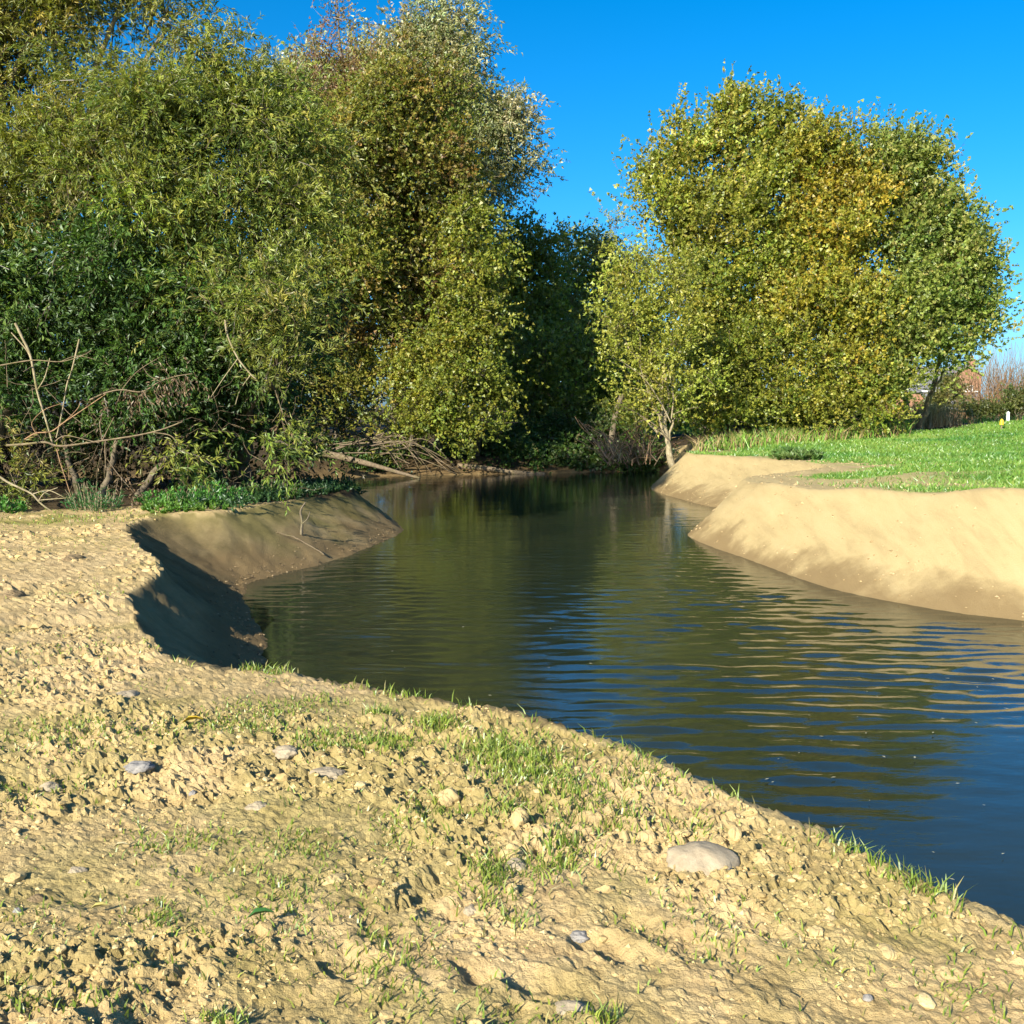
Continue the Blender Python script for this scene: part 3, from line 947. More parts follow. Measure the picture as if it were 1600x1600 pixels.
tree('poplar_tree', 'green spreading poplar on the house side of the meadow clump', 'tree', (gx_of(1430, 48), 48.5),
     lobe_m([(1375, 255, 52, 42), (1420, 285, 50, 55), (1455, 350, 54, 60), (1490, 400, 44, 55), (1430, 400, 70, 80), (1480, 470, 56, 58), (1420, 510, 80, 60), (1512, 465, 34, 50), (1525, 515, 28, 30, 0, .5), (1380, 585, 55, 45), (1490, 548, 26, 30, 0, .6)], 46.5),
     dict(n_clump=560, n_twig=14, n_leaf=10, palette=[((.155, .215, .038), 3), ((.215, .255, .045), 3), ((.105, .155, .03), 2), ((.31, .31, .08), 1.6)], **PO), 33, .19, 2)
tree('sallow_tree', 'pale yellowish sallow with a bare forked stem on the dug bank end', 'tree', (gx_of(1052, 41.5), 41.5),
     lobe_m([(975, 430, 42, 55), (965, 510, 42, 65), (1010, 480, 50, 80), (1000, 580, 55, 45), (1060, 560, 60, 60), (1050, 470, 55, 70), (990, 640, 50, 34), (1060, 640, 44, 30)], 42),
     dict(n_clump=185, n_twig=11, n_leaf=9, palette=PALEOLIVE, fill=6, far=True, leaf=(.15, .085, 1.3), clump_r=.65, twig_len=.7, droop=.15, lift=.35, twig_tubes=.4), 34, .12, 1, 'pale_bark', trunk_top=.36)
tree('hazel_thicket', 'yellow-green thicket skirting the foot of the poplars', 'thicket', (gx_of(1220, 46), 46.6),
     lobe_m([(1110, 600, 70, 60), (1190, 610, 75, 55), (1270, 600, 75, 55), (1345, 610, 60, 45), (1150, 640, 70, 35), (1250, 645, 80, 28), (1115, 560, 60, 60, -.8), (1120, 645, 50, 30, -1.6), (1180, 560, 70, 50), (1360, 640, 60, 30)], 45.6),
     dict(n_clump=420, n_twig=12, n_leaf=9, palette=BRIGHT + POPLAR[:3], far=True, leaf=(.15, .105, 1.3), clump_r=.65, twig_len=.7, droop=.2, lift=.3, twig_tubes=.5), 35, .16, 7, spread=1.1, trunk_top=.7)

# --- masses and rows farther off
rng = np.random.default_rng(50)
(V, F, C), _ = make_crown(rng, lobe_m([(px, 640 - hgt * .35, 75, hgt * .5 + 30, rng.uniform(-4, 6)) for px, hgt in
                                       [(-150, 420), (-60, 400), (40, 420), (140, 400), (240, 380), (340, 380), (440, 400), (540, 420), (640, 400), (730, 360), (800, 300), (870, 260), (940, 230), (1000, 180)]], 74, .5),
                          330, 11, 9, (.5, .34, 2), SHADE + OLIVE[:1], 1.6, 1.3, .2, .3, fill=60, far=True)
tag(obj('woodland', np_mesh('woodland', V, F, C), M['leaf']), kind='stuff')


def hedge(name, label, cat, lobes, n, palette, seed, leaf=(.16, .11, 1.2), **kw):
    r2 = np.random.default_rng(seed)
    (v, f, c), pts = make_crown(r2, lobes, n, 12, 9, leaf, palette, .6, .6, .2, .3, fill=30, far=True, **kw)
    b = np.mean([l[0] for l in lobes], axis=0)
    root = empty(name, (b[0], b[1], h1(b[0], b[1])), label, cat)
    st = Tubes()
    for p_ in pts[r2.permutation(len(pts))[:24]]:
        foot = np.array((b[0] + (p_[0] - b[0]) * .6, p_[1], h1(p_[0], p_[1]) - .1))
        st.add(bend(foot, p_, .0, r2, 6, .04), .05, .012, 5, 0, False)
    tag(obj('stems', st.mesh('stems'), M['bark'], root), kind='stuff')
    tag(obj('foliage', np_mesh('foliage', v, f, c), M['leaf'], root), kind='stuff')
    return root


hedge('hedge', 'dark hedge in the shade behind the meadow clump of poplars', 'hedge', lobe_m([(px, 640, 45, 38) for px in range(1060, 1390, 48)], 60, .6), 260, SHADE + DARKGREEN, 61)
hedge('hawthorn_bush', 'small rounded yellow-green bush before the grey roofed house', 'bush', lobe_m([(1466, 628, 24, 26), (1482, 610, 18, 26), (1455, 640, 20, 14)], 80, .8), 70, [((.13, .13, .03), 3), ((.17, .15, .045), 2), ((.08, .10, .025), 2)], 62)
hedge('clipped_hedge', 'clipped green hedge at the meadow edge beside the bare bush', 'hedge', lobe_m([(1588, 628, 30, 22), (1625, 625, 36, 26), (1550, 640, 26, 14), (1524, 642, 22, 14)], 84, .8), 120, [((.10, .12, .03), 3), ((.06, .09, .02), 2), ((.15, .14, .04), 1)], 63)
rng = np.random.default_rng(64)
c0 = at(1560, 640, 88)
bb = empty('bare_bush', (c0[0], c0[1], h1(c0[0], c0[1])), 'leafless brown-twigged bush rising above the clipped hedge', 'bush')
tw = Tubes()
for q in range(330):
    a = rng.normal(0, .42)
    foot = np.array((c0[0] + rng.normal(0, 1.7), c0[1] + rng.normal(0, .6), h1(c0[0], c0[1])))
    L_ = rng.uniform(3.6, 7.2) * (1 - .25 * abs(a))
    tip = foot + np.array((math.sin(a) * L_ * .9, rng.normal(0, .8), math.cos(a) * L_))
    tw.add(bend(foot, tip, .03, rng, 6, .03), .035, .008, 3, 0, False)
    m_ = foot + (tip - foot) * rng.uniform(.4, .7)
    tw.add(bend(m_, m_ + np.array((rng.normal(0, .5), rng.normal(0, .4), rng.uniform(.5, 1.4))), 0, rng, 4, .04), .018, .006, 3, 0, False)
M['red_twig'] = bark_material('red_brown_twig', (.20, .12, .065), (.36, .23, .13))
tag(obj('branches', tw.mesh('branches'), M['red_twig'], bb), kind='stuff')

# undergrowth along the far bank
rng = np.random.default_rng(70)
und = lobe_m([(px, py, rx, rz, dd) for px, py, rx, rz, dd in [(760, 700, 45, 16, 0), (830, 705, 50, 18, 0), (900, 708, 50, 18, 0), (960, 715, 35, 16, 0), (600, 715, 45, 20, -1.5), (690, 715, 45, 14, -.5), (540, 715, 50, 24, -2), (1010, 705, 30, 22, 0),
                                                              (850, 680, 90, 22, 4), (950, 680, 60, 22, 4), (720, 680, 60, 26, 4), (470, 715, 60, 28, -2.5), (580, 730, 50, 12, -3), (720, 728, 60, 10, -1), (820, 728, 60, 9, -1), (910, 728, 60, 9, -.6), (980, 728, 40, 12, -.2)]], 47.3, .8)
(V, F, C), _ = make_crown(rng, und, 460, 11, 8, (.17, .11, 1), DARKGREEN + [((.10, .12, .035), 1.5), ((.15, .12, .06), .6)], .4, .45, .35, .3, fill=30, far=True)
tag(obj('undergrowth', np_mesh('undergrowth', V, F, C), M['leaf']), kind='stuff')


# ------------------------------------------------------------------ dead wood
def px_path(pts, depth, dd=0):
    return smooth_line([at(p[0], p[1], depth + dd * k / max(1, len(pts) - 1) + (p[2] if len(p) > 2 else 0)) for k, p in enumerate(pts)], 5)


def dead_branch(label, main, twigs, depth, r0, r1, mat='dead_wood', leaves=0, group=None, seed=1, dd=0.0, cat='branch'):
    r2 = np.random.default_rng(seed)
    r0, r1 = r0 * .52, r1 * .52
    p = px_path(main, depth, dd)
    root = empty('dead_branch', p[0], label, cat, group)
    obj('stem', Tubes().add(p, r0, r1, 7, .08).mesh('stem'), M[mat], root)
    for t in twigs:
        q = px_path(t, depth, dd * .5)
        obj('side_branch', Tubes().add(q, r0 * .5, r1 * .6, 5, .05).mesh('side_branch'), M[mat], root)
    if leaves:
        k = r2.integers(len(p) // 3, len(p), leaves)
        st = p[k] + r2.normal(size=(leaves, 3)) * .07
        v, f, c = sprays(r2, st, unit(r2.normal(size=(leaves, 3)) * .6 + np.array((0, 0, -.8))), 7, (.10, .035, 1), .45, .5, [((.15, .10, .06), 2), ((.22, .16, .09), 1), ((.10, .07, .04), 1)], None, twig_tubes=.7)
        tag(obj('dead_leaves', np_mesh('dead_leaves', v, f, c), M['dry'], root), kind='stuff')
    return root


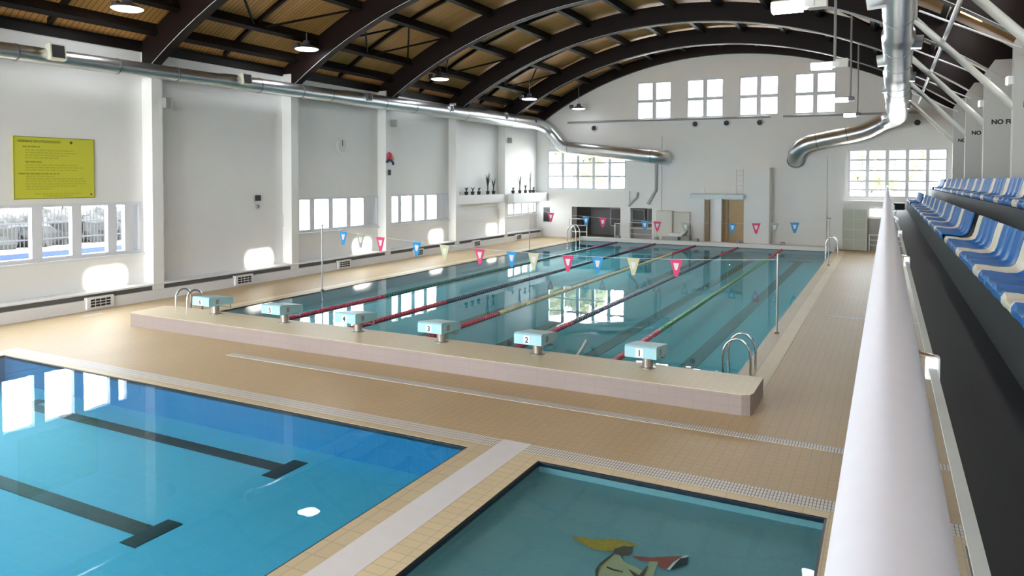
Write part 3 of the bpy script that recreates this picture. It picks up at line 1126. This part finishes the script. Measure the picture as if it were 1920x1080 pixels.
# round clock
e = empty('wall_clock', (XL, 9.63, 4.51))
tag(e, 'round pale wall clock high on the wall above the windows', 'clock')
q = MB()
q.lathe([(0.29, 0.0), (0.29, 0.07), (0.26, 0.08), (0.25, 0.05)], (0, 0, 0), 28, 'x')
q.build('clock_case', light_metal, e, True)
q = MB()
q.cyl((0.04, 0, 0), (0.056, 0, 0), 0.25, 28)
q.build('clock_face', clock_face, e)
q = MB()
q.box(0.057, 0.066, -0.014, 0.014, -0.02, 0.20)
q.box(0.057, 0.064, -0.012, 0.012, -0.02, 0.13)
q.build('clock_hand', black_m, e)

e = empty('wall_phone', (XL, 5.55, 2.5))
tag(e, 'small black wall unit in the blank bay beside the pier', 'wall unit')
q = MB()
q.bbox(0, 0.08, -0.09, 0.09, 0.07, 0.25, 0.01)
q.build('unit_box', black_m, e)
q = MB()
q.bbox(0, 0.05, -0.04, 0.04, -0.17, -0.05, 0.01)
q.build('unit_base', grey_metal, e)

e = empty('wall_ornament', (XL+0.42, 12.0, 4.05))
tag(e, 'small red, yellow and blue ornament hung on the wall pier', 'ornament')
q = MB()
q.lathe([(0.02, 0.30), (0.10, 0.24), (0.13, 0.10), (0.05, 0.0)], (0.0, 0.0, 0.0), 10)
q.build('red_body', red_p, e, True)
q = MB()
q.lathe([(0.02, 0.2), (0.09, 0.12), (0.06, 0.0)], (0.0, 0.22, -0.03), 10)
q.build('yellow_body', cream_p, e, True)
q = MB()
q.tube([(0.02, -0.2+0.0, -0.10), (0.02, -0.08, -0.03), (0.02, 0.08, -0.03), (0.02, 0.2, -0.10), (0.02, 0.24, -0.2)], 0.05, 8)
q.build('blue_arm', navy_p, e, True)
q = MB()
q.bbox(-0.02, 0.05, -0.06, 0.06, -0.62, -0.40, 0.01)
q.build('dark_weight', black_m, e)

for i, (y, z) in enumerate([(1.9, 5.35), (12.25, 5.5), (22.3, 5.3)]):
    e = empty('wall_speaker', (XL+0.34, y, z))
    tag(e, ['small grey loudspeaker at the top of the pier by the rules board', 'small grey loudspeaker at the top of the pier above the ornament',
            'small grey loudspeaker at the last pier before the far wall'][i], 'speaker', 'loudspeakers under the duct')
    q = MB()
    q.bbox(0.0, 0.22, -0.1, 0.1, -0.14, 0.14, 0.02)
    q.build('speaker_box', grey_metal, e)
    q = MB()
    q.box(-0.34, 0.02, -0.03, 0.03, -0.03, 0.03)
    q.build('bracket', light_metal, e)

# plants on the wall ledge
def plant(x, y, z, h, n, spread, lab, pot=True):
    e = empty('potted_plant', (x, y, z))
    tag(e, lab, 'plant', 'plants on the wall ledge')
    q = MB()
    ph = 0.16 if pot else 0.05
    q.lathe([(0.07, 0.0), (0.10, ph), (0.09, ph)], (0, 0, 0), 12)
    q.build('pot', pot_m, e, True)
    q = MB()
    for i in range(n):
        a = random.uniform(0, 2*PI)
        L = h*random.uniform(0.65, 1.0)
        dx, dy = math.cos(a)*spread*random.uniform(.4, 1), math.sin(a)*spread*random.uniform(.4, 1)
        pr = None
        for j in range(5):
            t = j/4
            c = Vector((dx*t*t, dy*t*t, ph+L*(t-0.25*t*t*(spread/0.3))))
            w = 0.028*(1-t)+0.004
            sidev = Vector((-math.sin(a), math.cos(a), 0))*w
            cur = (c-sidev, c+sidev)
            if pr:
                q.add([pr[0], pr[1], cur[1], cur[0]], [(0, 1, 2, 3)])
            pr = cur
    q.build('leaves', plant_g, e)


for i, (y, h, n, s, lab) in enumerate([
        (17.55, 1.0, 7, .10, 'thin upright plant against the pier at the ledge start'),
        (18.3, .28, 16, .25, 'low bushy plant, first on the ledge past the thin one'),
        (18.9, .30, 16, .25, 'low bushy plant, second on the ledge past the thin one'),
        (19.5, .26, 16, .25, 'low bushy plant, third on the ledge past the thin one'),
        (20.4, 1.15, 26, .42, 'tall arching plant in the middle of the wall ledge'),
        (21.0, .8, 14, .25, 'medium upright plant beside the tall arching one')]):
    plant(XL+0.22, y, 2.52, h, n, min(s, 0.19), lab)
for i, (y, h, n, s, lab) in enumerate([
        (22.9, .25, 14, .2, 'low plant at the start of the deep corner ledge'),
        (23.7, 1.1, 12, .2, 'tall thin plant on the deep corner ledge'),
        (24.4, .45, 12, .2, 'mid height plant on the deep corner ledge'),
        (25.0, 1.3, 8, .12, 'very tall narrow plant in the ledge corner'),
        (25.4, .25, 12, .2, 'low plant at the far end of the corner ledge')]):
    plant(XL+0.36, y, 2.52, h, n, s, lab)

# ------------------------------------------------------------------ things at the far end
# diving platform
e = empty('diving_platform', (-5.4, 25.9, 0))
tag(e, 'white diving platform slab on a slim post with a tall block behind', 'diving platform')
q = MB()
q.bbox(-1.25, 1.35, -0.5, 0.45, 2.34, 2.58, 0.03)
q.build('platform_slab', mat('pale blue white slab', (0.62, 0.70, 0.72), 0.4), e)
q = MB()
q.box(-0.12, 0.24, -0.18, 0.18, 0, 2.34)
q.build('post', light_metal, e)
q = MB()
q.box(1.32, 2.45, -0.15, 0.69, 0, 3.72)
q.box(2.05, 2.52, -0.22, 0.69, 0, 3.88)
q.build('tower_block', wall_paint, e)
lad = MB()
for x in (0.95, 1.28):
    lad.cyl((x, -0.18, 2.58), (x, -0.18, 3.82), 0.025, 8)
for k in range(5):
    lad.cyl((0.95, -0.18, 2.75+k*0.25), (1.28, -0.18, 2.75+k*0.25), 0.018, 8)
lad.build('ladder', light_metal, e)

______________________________

Repeat only the lines between the top of the entries above and the line containing "dict(n_clump=420, n_twig=12, n_leaf=9, palette=BRIGHT", both ends included, without the pictures.

## SOLUTION BELOW
Continue the Blender Python script for this scene: part 3, from line 947. More parts follow. Measure the picture as if it were 1600x1600 pixels.
tree('poplar_tree', 'green spreading poplar on the house side of the meadow clump', 'tree', (gx_of(1430, 48), 48.5),
     lobe_m([(1375, 255, 52, 42), (1420, 285, 50, 55), (1455, 350, 54, 60), (1490, 400, 44, 55), (1430, 400, 70, 80), (1480, 470, 56, 58), (1420, 510, 80, 60), (1512, 465, 34, 50), (1525, 515, 28, 30, 0, .5), (1380, 585, 55, 45), (1490, 548, 26, 30, 0, .6)], 46.5),
     dict(n_clump=560, n_twig=14, n_leaf=10, palette=[((.155, .215, .038), 3), ((.215, .255, .045), 3), ((.105, .155, .03), 2), ((.31, .31, .08), 1.6)], **PO), 33, .19, 2)
tree('sallow_tree', 'pale yellowish sallow with a bare forked stem on the dug bank end', 'tree', (gx_of(1052, 41.5), 41.5),
     lobe_m([(975, 430, 42, 55), (965, 510, 42, 65), (1010, 480, 50, 80), (1000, 580, 55, 45), (1060, 560, 60, 60), (1050, 470, 55, 70), (990, 640, 50, 34), (1060, 640, 44, 30)], 42),
     dict(n_clump=185, n_twig=11, n_leaf=9, palette=PALEOLIVE, fill=6, far=True, leaf=(.15, .085, 1.3), clump_r=.65, twig_len=.7, droop=.15, lift=.35, twig_tubes=.4), 34, .12, 1, 'pale_bark', trunk_top=.36)
tree('hazel_thicket', 'yellow-green thicket skirting the foot of the poplars', 'thicket', (gx_of(1220, 46), 46.6),
     lobe_m([(1110, 600, 70, 60), (1190, 610, 75, 55), (1270, 600, 75, 55), (1345, 610, 60, 45), (1150, 640, 70, 35), (1250, 645, 80, 28), (1115, 560, 60, 60, -.8), (1120, 645, 50, 30, -1.6), (1180, 560, 70, 50), (1360, 640, 60, 30)], 45.6),
     dict(n_clump=420, n_twig=12, n_leaf=9, palette=BRIGHT + POPLAR[:3], far=True, leaf=(.15, .105, 1.3), clump_r=.65, twig_len=.7, droop=.2, lift=.3, twig_tubes=.5), 35, .16, 7, spread=1.1, trunk_top=.7)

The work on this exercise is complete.